Plus de cinq ans après son entrée en vigueur en janvier 2018, l’UE a affiché son intention de revenir sur l’une des mesures les plus controversées de la directive Mifid II : l’obligation pour les brokers de facturer séparément leur recherche et leurs frais de courtage (unbundling).Visant à introduire plus de transparence, Mifid II a gravement compromis le financement de la recherche, qui reposait sur des subventions croisées. Du point de vue de l’investisseur, la recherche était un service « offert ». Dès lors qu’il devenait explicitement payant, de nombreux gérants ont réduit leurs frais en renonçant à payer la recherche, ou en renforçant leurs propres capacités d’analyse. L’investissement dans la recherche externe a ainsi été divisé par plus de trois en Europe entre 2016 et 2022 (de 5,5 Mds$ à 1,5Md$) et le nombre d’analystes à Paris a chuté : ils étaient 232 en 2020 contre 700 vingt ans plus tôt ! Si la situation reste satisfaisante pour les plus grosses sociétés, les small et midcaps ont subi une chute sans précédent de leur couverture, puisque les capitalisations inférieures à 1 Md€ sont désormais suivies par seulement trois analystes en moyenne (cinq avant Mifid II) et doivent avoir recours à la recherche sponsorisée pour assurer une couverture minimale.
La qualité de l’analyse s’en est également ressentie, puisque l’absence d’un business model robuste pour la recherche a logiquement poussé les meilleurs analystes à passer du côté buy-side, notamment dans les hedge funds. Au total, c’est un maillon essentiel du fonctionnement des marchés financiers qui a été durablement affaibli, avec des conséquences dommageables pour l’attractivité et la liquidité des marchés et, conséquence, une sous-performance marquée des small et midcaps.
Tout cela était hélas prévisible. Dès l’entrée en vigueur de Mifid 2, le Président de l’AMF Robert Ophèle l’expliquait sans détours : « On peut craindre des effets pervers : attrition de la recherche sur les valeurs petites et moyennes, concentration de l’activité de recherche, via son internalisation par les grands investisseurs, via une concentration du secteur de la recherche indépendante, via une facturation “compétitive” du service par de grands brokers. (…) Or la préservation d’un écosystème dynamique de valeurs moyennes cotées est l’une des conditions du dynamisme de notre économie et il n’y a pas de marché performant sans confrontation de plusieurs analyses indépendantes de qualité ».

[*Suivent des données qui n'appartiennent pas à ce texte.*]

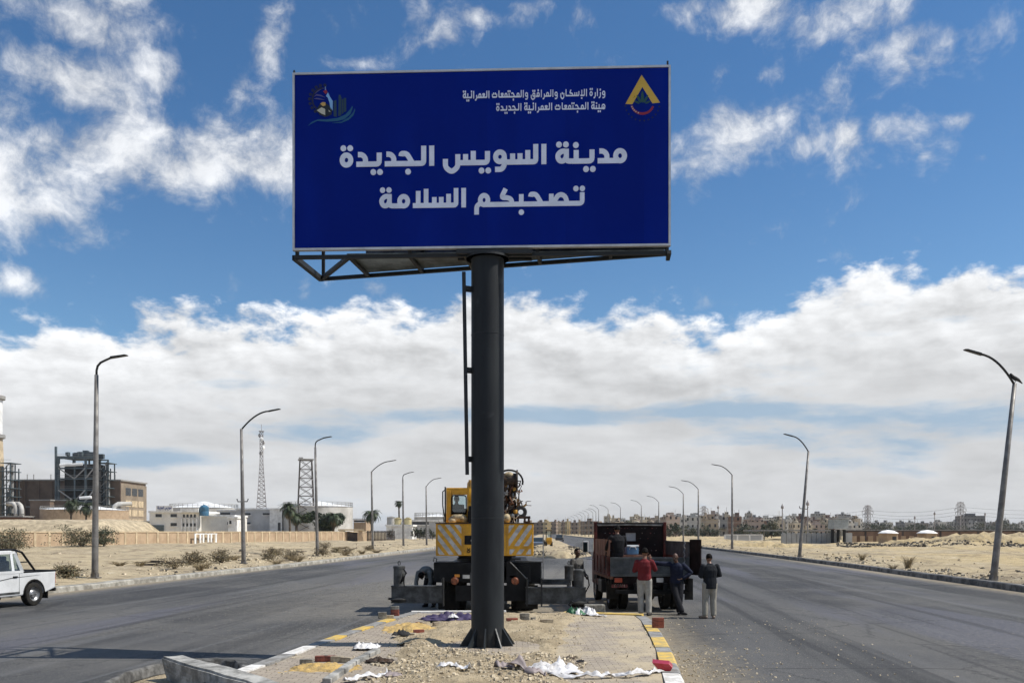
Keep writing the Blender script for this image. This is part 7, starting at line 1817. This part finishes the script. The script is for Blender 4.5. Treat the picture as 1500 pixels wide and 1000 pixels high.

Il est rassurant que la Commission européenne fasse amende honorable et revienne sur les dispositions les plus délétères du texte, mais les gérants ont lourdement investi dans des systèmes pour se conformer aux exigences de Mifid. Surtout, la perte de compétences dans le secteur de la recherche indépendante est telle qu’on ne peut pas envisager un retour à la situation antérieure. Comme l’écrivait un chroniqueur du FT à ce sujet, « you can’t get the crap back in the donkey » ( « on ne peut pas faire rentrer le dentifrice dans le tube »).
Un retour au « monde d’avant » paraît donc largement illusoire, et les sociétés cotées sont dans l’obligation de construire une relation « désintermédiée » avec les investisseurs, en accentuant leurs efforts d’articulation et de déploiement de leur equity story.